E n el sillón de al lado un cliente español le explica al peluquero dominicano que le arregla el cabello cómo es la República Dominicana. Ha estado un par de veces allí, en Punta Cana. Lo dice en el mismo tono con el que otros aseguran que han cursado un máster presencial a cuyas clases les fue imposible acudir. El hombre habla desde el punto de vista de la sociología, de la política, de la agricultura, y enumera sin pausa las recetas para arreglar los problemas de aquel país lejano. El peluquero finge escucharle con atención, asintiendo de vez en cuando, mientras conduce la tijera alrededor de su cráneo con una agilidad alucinante.
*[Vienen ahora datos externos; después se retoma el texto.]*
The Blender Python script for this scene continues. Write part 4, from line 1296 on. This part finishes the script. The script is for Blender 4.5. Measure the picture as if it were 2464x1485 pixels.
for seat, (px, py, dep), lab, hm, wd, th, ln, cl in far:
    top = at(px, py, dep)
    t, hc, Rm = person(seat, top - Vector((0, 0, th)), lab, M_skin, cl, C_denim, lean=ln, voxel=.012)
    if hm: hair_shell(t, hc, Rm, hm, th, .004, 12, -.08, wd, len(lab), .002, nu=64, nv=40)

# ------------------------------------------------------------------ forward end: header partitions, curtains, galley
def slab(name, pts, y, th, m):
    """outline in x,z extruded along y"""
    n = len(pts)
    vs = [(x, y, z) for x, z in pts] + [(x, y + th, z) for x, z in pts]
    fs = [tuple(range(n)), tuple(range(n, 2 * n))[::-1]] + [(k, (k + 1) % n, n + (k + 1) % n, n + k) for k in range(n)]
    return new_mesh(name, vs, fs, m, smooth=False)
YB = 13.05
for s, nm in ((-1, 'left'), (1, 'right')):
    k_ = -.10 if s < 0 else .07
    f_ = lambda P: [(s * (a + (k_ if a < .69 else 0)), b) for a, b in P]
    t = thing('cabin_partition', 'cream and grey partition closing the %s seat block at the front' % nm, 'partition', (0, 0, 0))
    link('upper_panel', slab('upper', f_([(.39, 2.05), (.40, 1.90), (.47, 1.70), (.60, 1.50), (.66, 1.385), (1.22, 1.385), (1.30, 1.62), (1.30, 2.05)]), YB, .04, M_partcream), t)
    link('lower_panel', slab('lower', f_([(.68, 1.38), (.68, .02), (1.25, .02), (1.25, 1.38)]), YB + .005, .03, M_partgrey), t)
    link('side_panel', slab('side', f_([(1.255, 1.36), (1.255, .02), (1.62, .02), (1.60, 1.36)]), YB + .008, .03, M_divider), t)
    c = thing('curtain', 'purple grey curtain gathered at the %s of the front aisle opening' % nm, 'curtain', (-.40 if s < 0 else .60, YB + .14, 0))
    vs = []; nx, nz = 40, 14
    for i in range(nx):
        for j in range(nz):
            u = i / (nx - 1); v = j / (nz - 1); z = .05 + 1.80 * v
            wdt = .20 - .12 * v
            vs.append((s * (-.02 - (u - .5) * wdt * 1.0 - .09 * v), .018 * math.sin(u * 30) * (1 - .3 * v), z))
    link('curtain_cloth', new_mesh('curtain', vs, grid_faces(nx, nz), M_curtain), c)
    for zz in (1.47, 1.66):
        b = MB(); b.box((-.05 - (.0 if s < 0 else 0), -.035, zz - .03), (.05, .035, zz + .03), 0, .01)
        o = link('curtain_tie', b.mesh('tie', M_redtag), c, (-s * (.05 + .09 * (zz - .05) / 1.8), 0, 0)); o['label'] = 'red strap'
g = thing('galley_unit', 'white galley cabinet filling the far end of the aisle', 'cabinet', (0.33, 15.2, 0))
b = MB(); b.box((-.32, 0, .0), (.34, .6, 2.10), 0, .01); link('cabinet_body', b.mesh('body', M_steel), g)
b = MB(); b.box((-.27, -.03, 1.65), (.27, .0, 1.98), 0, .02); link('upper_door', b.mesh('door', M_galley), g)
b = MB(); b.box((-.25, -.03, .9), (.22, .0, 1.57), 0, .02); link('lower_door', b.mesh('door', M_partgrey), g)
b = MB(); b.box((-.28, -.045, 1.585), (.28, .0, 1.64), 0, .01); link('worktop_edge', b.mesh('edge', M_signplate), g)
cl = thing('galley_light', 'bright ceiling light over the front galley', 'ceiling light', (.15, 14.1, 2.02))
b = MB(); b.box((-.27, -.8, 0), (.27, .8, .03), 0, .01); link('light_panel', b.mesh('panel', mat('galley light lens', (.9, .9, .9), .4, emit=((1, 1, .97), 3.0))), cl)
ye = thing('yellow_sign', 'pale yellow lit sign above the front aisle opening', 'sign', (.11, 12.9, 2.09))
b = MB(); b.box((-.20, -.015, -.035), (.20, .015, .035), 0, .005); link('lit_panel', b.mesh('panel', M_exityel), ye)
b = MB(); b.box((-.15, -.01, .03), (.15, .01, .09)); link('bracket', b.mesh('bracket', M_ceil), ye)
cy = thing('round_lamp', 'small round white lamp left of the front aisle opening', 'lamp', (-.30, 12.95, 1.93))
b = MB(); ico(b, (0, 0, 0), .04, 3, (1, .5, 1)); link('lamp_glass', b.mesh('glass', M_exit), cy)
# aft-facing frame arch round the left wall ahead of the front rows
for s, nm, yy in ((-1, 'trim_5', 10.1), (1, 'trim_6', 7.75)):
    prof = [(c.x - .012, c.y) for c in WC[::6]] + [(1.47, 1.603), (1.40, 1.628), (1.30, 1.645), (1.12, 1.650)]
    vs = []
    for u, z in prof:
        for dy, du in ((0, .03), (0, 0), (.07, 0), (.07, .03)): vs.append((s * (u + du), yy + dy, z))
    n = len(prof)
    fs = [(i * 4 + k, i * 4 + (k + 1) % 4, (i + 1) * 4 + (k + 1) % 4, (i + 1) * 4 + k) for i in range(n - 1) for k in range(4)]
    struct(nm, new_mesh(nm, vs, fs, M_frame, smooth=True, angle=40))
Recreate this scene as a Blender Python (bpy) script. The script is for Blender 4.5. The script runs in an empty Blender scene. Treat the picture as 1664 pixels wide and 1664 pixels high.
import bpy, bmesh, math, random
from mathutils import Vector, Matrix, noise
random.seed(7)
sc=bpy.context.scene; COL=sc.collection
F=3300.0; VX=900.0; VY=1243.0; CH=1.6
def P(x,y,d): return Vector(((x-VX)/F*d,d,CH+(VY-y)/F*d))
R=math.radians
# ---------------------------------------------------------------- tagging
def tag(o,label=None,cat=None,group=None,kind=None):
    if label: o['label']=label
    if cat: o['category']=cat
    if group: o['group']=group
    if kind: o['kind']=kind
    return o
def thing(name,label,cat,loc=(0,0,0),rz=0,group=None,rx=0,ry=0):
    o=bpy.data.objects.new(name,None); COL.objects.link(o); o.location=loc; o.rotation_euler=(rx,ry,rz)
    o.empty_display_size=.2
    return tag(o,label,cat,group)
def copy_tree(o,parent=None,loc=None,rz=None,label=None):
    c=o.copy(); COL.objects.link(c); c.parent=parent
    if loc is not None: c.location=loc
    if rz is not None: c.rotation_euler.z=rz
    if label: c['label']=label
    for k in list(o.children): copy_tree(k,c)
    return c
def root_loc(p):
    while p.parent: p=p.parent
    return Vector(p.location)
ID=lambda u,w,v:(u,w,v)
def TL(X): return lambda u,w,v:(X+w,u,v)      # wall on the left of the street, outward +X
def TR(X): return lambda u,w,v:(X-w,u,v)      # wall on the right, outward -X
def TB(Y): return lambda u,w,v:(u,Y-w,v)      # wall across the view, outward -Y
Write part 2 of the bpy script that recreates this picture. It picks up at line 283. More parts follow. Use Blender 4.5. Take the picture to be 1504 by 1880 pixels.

Le corta el pelo de a pocos y luego observa el resultado a través del espejo. Parece disfrutar con la cabeza del cliente, no lo con lo dentro, desde luego, sino con lo de fuera.

En un momento en el que el tipo se calla para tomar respiración, mi peluquero, que es ecuatoriano, me propone, irónico, que le hable de Ecuador si tal es mi deseo. El cliente vecino, que le ha escuchado, carraspea inquieto. Yo, que he estado un par de veces en aquel país, comienzo un discurso disparatado que parodia al que acabamos de escuchar. De súbito, el experto en República Dominicana, se vuelve y dice que no está de acuerdo conmigo, pues económicamente hablando Ecuador es una potencia sin explotar. "Podría ser la despensa del mundo", añade en lo que parece una frase hecha que ha recogido por ahí. Los peluqueros latinoamericanos se observan brevemente con una mirada de perplejidad y regresan a nuestros cráneos. Durante unos instantes solo se escucha la conversación de las tijeras cuyas puntas, pienso, entrarían en nuestros cuellos europeos como un cuchillo caliente en un bloque mantequilla.

Pero no: tanto el cliente de al lado como yo salimos vivos del establecimiento y coincidimos al poco en una cafetería del centro comercial. Nos saludamos y me pregunta de dónde soy. Le digo que de Valencia y me da una conferencia sobre la exportación de las naranjas. Comprendo entonces que no es un hombre malo, sino un tipo desesperado que ha logrado convencerse de que nadie como él comprende el mundo en toda su complejidad. Se empeña en invitarme y luego no logro despegarme de él en media hora.